Astrophysicist and author Janna Levin to speak at Tulane on April 5
Astrophysicist and author Janna Levin will deliver a talk titled “Black Hole Blues and Other Songs from Outer Space” at 6 p.m. on Tuesday, April 5, at Tulane University’s Freeman Auditorium in the Woldenberg Art Center.
The event is free and open to the public. A book signing and reception will follow Levin’s talk.
A Guggenheim Fellow, Levin is an award-winning author and professor of physics and astronomy at Columbia University whose work has changed the way people understand the cosmos, while highlighting the connections between artistic and scientific creativity. In her talk, Levin will describe the struggle against insurmountable limits that led to the scientific discovery of the century: the recording of the sound of spacetime ringing from a black hole collision 1.4 billion light-years away.
Her new book, Black Hole Blues and Other Songs from Outer Space (March 2016), provides a firsthand history of the scientific pursuit to detect gravitational waves that led to this groundbreaking event. About Black Hole Blues, novelist and physicist Alan Lightman writes, “If Hunter Thompson had taken a break to get a PhD in physics and then become obsessed with gravitational waves, he might have written a book like this.”
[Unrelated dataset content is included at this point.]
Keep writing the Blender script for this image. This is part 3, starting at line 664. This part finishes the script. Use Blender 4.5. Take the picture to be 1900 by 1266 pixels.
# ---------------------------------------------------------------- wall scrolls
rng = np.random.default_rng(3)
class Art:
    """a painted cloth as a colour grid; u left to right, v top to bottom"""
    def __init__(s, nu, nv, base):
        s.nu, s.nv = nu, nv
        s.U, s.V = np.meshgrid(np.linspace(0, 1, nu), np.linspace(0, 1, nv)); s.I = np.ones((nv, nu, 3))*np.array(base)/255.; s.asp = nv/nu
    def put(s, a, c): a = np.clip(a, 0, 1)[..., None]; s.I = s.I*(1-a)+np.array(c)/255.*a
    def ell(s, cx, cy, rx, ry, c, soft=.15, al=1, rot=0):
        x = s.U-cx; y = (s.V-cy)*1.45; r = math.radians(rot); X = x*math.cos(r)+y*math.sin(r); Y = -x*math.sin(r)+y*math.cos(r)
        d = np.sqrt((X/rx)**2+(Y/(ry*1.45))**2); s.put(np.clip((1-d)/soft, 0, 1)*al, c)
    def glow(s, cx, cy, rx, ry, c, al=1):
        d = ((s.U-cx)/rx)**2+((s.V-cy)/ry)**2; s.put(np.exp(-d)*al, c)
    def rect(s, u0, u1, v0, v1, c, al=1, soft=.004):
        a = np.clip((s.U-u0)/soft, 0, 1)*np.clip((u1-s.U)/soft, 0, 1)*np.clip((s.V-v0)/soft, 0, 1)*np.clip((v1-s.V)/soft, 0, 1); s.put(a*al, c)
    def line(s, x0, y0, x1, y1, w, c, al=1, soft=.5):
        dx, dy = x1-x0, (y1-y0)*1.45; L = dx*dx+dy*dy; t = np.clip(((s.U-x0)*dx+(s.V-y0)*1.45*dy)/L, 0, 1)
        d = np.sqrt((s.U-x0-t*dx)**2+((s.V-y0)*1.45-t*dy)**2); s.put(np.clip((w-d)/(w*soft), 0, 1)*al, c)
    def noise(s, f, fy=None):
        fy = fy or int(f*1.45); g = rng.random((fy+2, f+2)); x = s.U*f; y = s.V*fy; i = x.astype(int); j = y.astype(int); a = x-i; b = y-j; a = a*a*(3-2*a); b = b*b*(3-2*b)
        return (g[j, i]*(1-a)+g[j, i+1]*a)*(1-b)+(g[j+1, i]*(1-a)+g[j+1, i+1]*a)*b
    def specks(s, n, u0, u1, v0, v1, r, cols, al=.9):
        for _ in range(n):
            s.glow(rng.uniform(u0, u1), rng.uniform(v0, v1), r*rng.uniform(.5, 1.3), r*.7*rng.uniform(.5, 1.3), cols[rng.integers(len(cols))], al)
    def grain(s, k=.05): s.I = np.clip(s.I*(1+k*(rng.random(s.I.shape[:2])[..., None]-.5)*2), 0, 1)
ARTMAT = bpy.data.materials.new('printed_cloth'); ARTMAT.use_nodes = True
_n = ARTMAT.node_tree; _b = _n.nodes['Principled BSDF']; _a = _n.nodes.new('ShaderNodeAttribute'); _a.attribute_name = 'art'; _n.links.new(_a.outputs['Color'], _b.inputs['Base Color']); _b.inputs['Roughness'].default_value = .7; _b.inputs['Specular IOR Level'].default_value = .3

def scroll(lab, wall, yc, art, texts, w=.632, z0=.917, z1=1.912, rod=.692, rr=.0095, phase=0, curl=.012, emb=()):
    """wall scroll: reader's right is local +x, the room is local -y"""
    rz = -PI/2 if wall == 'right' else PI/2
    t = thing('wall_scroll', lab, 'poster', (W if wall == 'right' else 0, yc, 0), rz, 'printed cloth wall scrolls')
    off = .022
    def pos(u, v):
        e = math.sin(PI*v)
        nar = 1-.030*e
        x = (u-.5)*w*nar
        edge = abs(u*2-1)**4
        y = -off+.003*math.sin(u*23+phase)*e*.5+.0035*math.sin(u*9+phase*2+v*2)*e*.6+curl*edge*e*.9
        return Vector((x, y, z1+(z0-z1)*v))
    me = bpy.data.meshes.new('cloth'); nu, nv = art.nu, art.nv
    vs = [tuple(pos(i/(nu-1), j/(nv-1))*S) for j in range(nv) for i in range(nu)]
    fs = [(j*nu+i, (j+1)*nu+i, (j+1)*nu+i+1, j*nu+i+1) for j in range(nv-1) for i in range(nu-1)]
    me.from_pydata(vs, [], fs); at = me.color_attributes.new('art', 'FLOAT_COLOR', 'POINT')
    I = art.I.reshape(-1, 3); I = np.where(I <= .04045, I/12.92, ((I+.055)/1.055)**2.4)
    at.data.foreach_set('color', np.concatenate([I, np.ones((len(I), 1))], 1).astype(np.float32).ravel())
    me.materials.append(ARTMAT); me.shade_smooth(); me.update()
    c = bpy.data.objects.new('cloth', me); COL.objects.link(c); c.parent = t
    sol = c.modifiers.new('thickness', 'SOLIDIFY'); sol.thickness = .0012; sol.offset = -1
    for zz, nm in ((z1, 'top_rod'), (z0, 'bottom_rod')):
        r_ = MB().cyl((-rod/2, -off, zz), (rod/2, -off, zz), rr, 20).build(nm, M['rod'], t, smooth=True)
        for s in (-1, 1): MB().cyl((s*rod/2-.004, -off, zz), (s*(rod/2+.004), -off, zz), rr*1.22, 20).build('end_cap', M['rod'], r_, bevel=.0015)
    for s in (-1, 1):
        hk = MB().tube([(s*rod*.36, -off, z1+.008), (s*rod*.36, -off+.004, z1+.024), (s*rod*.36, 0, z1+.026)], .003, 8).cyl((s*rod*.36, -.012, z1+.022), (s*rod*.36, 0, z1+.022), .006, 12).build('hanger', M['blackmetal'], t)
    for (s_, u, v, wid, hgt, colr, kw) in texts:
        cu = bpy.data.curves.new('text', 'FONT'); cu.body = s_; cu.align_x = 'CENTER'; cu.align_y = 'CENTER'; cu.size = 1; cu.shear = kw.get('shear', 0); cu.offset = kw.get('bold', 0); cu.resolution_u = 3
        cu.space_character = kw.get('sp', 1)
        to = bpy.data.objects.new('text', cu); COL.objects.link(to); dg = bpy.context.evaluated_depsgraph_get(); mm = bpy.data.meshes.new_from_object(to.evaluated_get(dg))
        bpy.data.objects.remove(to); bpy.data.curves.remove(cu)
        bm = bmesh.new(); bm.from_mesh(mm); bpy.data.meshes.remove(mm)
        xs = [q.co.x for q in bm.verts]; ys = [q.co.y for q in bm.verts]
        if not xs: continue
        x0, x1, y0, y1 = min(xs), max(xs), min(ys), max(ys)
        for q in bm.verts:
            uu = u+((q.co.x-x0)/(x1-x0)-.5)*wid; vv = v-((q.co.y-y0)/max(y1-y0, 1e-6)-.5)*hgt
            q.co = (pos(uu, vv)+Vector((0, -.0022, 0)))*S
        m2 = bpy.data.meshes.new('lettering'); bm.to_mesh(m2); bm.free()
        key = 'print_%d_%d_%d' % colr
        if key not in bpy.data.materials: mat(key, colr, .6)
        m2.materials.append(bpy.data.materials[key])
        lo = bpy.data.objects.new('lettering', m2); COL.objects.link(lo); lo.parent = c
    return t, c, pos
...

Levin’s debut book, How the Universe Got Its Spots, fused geometry, topology, chaos and string theory to show how the pattern of hot and cold spots left over from the big bang may one day help reveal the true size and shape of the universe. Her next book, A Madman Dreams of Turing Machines, bridged fiction and nonfiction to tell a strange story of coded secrets, psychotic delusions, mathematical truth, and age-old lies. The book won the PEN/Bingham Fellowship for Writers which “honors an exceptionally talented fiction writer whose debut work […] represents distinguished literary achievement.” It was also a runner-up for the PEN/Hemingway award for “a distinguished book of first fiction.”
As a cosmologist, Levin’s scientific research concerns the early universe, chaos, and black holes. She holds a BA in physics and astronomy from Barnard College with a concentration in philosophy, and a PhD from MIT in physics.
This event is sponsored by the Newcomb-Tulane College Office of Cocurricular Programs at Tulane University, and presented as part of the Crossroads Colloquium, a forum for interdisciplinary conversation on issues of relevance to both humanities and sciences.